Over the weekend, the lack of militant chanting at post-election celebrations in the North – unlike recent outbursts among Sinn Féin figures in the Republic – was notable, as was the lack of the party’s old guard at count centres.
Sinn Féin also has the highest percentage women of any party – another draw.
On the Alliance attack, the centrists are arguably more transfer friendly than the SDLP. In a number of battles for final seats, Naomi Long’s party led the counts over the moderate nationalists.
It was Alliance’s Nuala McAllister who took Nichola Mallon’s seat.

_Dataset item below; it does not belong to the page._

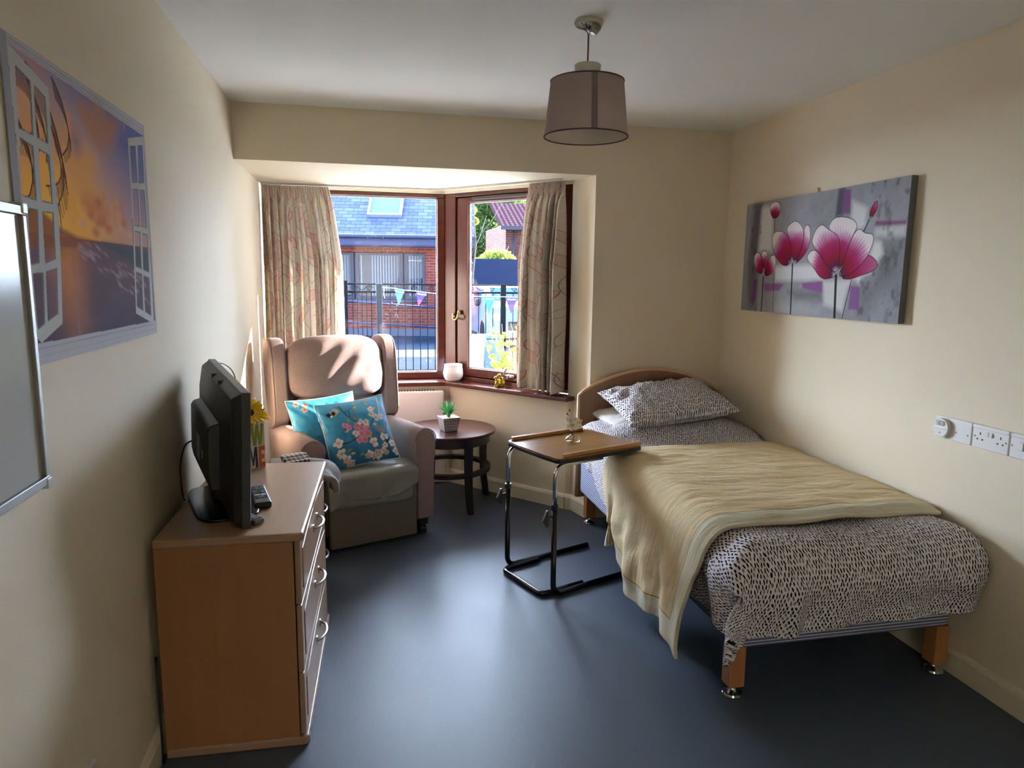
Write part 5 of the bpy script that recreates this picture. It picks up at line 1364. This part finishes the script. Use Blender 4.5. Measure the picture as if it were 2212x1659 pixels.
ipost('black iron gate post, right one of the close pair beside the curtain', .40, 10.98, .07, 1.425)
ipost('wide green-grey railing post in the middle of the left window view', .91, 11.0, .085, 1.385, plain('green_grey_paint', '#151e22', .7, spec=.2))
ipost('thick dark railing post seen through the right-hand window', 2.87, 11.0, .08, 1.39)

# ---- bunting
bt = T('bunting', 'string of teal and purple triangular pennants tied along the black railings', 'bunting', (0, 10.93, 0))
MB().tube([(.96, 0, 1.33), (1.146, 0, 1.314), (1.294, 0, 1.287), (1.472, 0, 1.275), (1.66, 0, 1.25), (1.9, 0, 1.235), (2.15, 0, 1.215), (2.35, 0, 1.20), (2.75, 0, 1.197), (3.1, 0, 1.19), (4.0, 0, 1.22), (5.0, 0, 1.30)], .006, 6).build('string', plain('white_cord', '#c9d4d6', .8), bt, smooth=True)
MB().tube([(.985, .01, 1.33), (.975, -.01, 1.24), (.992, .0, 1.16)], .006, 6).build('string_end', plain('white_cord_end', '#c9d4d6', .8), bt, smooth=True)
def textmesh(name, s, size, mat, parent, Mx):
    cu = bpy.data.curves.new(name, 'FONT'); cu.body = s; cu.size = size; cu.align_x = 'CENTER'; cu.align_y = 'CENTER'; cu.extrude = .0008
    o = bpy.data.objects.new(name, cu); COL.objects.link(o); dg_ = bpy.context.evaluated_depsgraph_get(); me = bpy.data.meshes.new_from_object(o.evaluated_get(dg_))
    bpy.data.objects.remove(o); o = bpy.data.objects.new(name, me); COL.objects.link(o); me.materials.clear(); me.materials.append(mat); o.parent = parent; o.matrix_local = Mx; return o
m_wh = plain('white_print', '#e6eaec', .6)
for nm, a, b, c_, col_, col2 in (('teal', (1.146, 1.312), (1.294, 1.285), (1.199, 1.044), '#2f8fa0', '#58b7b4'), ('violet', (1.472, 1.275), (1.644, 1.252), (1.506, 1.038), '#4a3fb0', '#8a4cc4'), ('sky', (2.13, 1.217), (2.30, 1.204), (2.22, .95), '#7fbfe0', '#a8d8ea'),
        ('teal', (2.542, 1.198), (2.737, 1.197), (2.626, .917), '#2f8f94', '#3f9c98'), ('purple', (2.887, 1.193), (3.099, 1.190), (2.989, .918), '#4a3a9c', '#6a4ab0'), ('teal', (3.35, 1.195), (3.55, 1.20), (3.45, .93), '#2f8f94', '#3f9c98')):
    pm_ = M('pennant_' + nm, col_, .8); x, y, z = pm_.xyz(pm_.tc()); nn = (x * 9.0).sin() * .03
    pm_.base(pm_.mix((z + nn).gt(b[1] - .085), col2, col_)); pm_.translucent(.3, col2)
    pe = MB().prism([a, b, c_], -.0015, .0015, 1).build('pennant', pm_.m, bt)
    cx, cz = (a[0] + b[0]) / 2, (a[1] + b[1]) / 2 - .038; an = math.atan2(b[1] - a[1], b[0] - a[0])
    textmesh('lettering', 'Abbeyfield', .034, m_wh, pe, Matrix.Translation((cx, -.003, cz)) @ Matrix.Rotation(-an, 4, 'Y') @ Matrix.Rotation(R(90), 4, 'X'))

# ---- far brick house, right
fh = T('brick_house', 'two-storey brick house with pantile roof far behind, beside the trees', 'building', (10.46, 48, 0))
wl = MB(); wl.box(0, 7, 0, 8, gz, 5.15); wl.build('wall', brick('brown_brick', '#55302a', '#6b4237', '#6a625c', .45, .15, 'xy'), fh)
tl = M('pantile', '#8a5a4c', .95, spec=0.0); x, y, z = tl.xyz(tl.tc()); k = (x / .34 + (y / .36).floor() * .0).fract(); kk = (y / .36).fract()
tl.base(tl.mix((k.lt(.45) * kk.gt(.35)), '#3a262c', '#7a5850')); tl.bump((k * 3.14).sin() + kk, .03)
rfm = MB(); rfm.box(-.5, 7.5, 0, 4.9, -.12, 0); o = rfm.build('roof', tl.m, fh); o.matrix_local = Matrix.Translation((0, -.6, 4.95)) @ Matrix.Rotation(R(24), 4, 'X')
MB().box(-.5, 7.5, -.64, -.56, 4.72, 4.98).build('fascia', m_dframe, fh)
MB().tube([(.55, -.06, 0), (.55, -.06, 4.9)], .06, 8).build('drainpipe', m_dframe, fh, smooth=True)
for z0, z1 in ((3.05, 4.85), (.3, 1.75)):
    f = MB(); f.box(1.35, 2.9, -.04, .05, z0, z1); wf_ = f.build('window', m_dframe, fh)
    MB().box(1.48, 2.05, -.06, -.045, z0 + .15, z1 - .6).build('pane', plain('bright_pane_%d' % int(z0), '#7fa8c4', .1, spec=.8), wf_)
    MB().box(1.48, 2.05, -.06, -.045, z1 - .5, z1 - .15).build('pane', plain('top_pane_%d' % int(z0), '#7fa8c4', .1, spec=.8), wf_)

# dark close-boarded screen
tag(MB().box(4.2, 8.6, 30, 30.15, gz, 2.28).build('board_fence', plain('dark_blue_board', '#28344c', .9, var=.2, scale=2, spec=.05), None), 'dark close-boarded fence below the trees, left of the brick house', 'fence')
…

“Once upon a time nationalists wouldn’t vote Alliance. They were soft unionists, unionists without sectarianism,” says Tonge.

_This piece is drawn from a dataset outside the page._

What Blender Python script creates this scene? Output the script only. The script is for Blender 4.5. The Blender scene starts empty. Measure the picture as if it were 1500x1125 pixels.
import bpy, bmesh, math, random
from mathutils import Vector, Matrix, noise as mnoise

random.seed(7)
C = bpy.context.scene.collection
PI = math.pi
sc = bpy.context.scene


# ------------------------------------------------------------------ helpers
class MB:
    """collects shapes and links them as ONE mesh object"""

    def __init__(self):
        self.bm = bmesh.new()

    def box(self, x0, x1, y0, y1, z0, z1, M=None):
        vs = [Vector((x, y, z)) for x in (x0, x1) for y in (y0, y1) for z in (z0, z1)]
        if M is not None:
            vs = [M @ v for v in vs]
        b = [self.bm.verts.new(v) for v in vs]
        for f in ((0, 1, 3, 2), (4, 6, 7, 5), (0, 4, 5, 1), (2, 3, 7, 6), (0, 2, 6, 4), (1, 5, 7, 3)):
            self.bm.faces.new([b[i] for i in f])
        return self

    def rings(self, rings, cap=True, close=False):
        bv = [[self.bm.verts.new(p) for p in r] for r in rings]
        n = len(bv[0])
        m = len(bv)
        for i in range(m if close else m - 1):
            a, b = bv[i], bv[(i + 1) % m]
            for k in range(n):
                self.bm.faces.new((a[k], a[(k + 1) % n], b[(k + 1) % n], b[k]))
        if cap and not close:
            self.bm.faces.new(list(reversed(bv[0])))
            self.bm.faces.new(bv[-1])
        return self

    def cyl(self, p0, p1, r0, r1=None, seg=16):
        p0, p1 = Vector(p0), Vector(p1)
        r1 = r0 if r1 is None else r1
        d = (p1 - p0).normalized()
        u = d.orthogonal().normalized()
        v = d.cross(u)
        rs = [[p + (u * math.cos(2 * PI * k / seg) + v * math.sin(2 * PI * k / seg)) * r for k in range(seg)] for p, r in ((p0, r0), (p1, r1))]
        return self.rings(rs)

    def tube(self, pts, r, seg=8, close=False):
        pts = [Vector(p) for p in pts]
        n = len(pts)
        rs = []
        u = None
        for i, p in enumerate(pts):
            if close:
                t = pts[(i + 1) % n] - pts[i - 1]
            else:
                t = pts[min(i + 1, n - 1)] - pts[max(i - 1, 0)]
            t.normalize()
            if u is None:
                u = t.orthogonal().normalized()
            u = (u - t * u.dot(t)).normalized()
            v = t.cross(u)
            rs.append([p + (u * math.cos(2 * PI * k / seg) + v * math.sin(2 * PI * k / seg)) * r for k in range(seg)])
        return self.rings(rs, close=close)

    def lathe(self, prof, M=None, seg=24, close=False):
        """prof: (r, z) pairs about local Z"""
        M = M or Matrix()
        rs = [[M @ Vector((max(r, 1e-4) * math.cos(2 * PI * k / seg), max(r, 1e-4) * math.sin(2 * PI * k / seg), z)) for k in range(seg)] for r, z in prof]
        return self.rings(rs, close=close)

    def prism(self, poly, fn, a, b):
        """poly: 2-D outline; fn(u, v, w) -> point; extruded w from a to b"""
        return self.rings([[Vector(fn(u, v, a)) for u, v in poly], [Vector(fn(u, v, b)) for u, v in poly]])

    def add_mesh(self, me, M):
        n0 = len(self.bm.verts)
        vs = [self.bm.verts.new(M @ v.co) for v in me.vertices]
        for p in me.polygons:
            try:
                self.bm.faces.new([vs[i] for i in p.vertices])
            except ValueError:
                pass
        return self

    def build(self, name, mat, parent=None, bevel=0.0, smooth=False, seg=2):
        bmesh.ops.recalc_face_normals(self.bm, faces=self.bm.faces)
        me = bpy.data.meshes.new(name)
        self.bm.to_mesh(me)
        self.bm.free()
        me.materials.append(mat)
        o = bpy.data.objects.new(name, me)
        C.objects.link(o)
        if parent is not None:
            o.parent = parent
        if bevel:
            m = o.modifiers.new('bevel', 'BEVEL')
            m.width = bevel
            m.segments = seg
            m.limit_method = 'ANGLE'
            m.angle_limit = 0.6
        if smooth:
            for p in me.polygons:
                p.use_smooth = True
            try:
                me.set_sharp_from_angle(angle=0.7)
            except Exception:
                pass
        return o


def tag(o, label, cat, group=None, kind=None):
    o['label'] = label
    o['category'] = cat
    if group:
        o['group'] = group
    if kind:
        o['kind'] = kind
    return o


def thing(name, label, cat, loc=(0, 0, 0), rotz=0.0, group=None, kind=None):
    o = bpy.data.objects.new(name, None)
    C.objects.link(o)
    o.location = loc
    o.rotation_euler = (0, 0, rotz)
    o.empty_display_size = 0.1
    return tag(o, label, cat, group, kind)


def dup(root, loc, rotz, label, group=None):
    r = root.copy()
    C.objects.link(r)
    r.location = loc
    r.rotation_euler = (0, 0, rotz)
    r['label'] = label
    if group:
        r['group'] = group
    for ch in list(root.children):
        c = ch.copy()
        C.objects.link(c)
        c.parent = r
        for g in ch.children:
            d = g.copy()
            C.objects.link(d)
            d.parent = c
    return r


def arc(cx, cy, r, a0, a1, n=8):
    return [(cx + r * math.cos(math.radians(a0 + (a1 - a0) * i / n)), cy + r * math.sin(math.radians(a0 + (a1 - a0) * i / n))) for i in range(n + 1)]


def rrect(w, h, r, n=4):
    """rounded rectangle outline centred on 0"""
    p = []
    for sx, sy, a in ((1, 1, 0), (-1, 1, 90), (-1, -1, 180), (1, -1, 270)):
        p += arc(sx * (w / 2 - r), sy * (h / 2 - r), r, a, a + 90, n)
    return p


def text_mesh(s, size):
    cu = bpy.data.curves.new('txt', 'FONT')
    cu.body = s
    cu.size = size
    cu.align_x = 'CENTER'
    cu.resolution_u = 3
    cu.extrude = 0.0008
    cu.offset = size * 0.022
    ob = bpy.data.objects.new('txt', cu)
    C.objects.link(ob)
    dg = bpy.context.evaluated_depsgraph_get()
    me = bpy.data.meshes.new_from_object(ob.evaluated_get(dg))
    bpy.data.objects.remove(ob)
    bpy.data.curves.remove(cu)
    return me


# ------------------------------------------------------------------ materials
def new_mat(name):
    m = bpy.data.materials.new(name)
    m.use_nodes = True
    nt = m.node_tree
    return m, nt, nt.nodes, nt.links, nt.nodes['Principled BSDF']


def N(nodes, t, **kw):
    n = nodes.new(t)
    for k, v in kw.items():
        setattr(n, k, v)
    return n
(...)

“Now, Alliance are seen as constitutional agnostics, the barrier to nationalists supporting or transferring to them has been largely removed. That further squeezes the SDLP again.”
All-island party
Although peripheral, Tonge also points to Sinn Féin’s organisational advantage over the SDLP as an all-island party, poised to take government in the Republic.
"The SDLP has flirted with Fianna Fáil, which Colum Eastwood didn't even believe in, and Claire Hanna didn't believe it either. They can't even agree which political party in the South they want to work with," he says.
"It is not that the SDLP has done anything wrong. They have very clear talent, particularly in Eastwood, Hanna and [South Belfast MLA] Matthew O'Toole. They are no fools, but it is not just about being bright and able. They need a reasonably clear political message that is distinctive to attract voters.
“Of course this election was about putting food on the table and paying the bills, but don’t tell me a Sinn Féin first minister isn’t important in a country that was devised to preserve a unionist majority.
“That did matter to people, the symbolism is massive. That is the one piece of criticism I would have of Colum Eastwood. He underestimated the symbolic importance of a Sinn Féin first minister and nationalist voters didn’t underestimate it.”